警察などの密着取材や、スズメバチハンター、ゴミ屋敷、鍵のトラブルなどの「いわゆる定番の数字が取れる特集」を再放送することで、視聴率を取りながら、スタッフを休ませる作戦をとる番組が増えていくのではないか。
テレビは「攻めの姿勢」を取り戻せるか
実は現在、テレビの視聴率は好調である。外出できずに自宅にいる人が多いわけだから、考えてみれば当然のことだ。しかも、テレビ業界にとってうれしいことに、テレビ離れが進んでいる若者たちも、学校が休みになり、外出もできないので、最近テレビを見る機会が増えてきているという。
そうした中、テレビ業界の制作者の中から「攻めの姿勢」も見え始めている。まず、普通にロケができないことを逆手に取って、「在宅の出演者たち」を面白く結んで、従来にない新しいスタイルのバラエティを作ろうという「実験的な番組」が一部すでに出始めている。
こうした「在宅の出演者たちをオンラインで結ぶ」スタイルの番組制作は、若者が慣れ親しむYouTubeなどのネット動画の制作手法に、結果的にテレビの制作手法が近づかざるをえなくなっているということができるのではないか。
だからといって、すぐにそれが若者の心をつかむとは限らないが、少なくとも「多くの若者がテレビを見ざるをえなくなっている今」、そうした動きは見方によっては千載一遇のチャンスだと思う。
また、コロナ対策を取るためには、とにかく出演者の数を増やした「ひな壇バラエティ」のような、これまで定番としてきたテレビの制作手法をとることは非常に難しくなった。「せっかく若い人たちが見てくれているのだから、これを機に、新しくて面白いバラエティ番組を作って、もっと若い人たちにテレビを見てもらおう!」という意欲的な試みがこれから先増えてくるのではないか、と筆者は予測している。

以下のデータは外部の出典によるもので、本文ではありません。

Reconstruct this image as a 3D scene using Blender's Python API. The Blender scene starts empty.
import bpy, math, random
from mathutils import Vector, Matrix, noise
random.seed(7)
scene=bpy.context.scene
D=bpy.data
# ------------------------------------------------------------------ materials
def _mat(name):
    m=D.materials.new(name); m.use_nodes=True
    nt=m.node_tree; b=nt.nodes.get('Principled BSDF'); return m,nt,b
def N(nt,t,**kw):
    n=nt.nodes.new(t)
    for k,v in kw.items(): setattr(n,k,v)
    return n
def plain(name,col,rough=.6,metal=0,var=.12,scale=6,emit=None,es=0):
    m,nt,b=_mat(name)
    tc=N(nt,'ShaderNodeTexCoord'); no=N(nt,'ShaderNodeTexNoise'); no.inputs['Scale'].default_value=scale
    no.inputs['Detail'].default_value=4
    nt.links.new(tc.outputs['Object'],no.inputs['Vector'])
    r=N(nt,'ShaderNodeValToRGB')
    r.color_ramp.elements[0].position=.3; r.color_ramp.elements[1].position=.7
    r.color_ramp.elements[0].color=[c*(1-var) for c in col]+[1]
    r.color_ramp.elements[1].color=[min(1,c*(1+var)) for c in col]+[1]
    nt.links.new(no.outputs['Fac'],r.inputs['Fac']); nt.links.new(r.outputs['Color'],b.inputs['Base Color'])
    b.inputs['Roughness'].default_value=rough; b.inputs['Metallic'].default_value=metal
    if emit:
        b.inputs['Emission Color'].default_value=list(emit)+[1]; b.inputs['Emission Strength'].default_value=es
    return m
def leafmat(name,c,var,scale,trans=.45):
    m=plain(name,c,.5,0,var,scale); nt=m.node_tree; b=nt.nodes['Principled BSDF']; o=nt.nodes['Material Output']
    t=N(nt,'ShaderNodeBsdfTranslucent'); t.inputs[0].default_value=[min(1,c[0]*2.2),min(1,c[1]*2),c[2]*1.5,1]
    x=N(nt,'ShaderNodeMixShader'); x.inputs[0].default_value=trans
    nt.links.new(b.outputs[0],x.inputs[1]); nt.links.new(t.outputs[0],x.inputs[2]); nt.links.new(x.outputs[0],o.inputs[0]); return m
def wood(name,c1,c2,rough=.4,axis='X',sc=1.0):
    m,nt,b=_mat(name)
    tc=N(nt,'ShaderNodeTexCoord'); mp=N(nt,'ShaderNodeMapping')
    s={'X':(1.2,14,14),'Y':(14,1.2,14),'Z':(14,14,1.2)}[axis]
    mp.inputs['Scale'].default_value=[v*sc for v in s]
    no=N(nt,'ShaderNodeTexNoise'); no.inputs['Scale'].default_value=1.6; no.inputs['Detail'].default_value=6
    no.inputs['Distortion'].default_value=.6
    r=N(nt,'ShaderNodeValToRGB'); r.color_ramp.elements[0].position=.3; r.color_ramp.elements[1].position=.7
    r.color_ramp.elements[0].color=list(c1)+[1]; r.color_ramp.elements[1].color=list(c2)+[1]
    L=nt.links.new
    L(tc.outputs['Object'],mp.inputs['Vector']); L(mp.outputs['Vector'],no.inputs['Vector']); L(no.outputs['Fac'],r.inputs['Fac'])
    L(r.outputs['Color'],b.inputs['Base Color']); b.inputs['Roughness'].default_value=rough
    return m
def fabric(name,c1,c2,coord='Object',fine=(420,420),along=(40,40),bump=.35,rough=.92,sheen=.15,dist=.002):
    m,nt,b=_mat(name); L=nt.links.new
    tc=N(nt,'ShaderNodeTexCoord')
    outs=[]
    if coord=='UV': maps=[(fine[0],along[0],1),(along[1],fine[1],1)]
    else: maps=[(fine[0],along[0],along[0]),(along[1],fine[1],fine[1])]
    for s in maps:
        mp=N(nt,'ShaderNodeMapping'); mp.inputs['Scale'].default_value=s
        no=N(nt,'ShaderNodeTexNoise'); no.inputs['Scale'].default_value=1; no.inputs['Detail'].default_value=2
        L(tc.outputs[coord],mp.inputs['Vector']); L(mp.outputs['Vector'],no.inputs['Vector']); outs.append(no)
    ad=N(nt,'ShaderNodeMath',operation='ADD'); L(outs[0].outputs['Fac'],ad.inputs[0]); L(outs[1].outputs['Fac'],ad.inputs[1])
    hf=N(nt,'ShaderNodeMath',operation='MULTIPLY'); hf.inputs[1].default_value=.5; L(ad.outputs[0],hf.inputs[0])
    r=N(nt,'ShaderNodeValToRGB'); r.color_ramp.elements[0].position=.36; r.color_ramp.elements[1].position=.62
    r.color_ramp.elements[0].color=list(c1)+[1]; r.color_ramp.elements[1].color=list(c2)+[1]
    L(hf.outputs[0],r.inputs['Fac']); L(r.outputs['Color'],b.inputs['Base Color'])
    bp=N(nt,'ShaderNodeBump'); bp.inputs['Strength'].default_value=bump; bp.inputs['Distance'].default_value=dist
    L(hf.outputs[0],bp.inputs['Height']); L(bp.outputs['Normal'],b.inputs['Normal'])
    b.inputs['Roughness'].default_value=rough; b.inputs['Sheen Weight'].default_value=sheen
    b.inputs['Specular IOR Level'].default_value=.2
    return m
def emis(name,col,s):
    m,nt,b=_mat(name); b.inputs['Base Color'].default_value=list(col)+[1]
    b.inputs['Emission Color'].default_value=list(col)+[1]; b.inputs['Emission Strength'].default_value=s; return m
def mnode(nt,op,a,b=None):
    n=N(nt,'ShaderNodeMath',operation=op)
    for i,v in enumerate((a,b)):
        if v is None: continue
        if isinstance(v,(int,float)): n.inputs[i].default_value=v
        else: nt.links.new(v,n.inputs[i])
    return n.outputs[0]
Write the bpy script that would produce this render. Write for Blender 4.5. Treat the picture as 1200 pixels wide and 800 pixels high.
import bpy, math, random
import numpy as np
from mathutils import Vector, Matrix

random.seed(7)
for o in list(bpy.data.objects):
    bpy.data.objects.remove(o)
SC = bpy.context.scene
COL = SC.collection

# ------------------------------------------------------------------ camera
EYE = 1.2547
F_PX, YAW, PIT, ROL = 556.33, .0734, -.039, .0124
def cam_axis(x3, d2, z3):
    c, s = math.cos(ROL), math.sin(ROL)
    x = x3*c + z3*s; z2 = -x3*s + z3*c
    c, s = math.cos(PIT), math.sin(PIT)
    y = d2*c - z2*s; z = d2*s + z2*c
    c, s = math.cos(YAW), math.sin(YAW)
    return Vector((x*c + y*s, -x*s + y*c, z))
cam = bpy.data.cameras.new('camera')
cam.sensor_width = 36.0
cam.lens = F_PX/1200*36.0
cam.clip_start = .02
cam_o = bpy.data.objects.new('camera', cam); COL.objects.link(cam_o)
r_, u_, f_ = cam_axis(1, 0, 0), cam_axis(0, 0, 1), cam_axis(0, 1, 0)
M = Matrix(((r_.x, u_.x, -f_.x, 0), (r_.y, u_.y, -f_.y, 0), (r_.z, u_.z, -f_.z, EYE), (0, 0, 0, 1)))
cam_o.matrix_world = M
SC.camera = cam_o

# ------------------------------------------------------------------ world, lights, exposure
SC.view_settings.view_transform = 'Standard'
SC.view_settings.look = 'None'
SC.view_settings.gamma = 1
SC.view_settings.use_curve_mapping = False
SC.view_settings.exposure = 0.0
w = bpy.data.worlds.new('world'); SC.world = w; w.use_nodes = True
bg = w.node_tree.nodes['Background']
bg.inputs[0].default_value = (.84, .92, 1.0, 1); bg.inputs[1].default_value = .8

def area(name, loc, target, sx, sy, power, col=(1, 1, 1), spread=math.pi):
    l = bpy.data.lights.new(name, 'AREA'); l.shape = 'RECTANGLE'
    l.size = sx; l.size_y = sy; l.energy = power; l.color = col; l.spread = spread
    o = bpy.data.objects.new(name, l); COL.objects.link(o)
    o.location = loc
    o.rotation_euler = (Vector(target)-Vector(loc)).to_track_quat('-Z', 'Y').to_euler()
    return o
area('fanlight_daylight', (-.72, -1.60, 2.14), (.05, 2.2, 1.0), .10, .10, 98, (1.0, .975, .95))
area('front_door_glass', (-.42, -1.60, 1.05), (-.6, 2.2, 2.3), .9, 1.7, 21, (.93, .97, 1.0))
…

あらゆる企画が出尽くしたかにも思える現在のテレビ界で、まったく新しい番組を生み出していくのはそう簡単ではないかもしれない。しかし、コロナによって数多くの「制約」が否応なしに増えてしまった現在、その制約を逆手にとった「企画力勝負」の状態の中で、一層ファイトが湧いてくるのがテレビマンの性(さが)ではないか。だから決して、テレビの先行きは暗くない、と僕は信じている。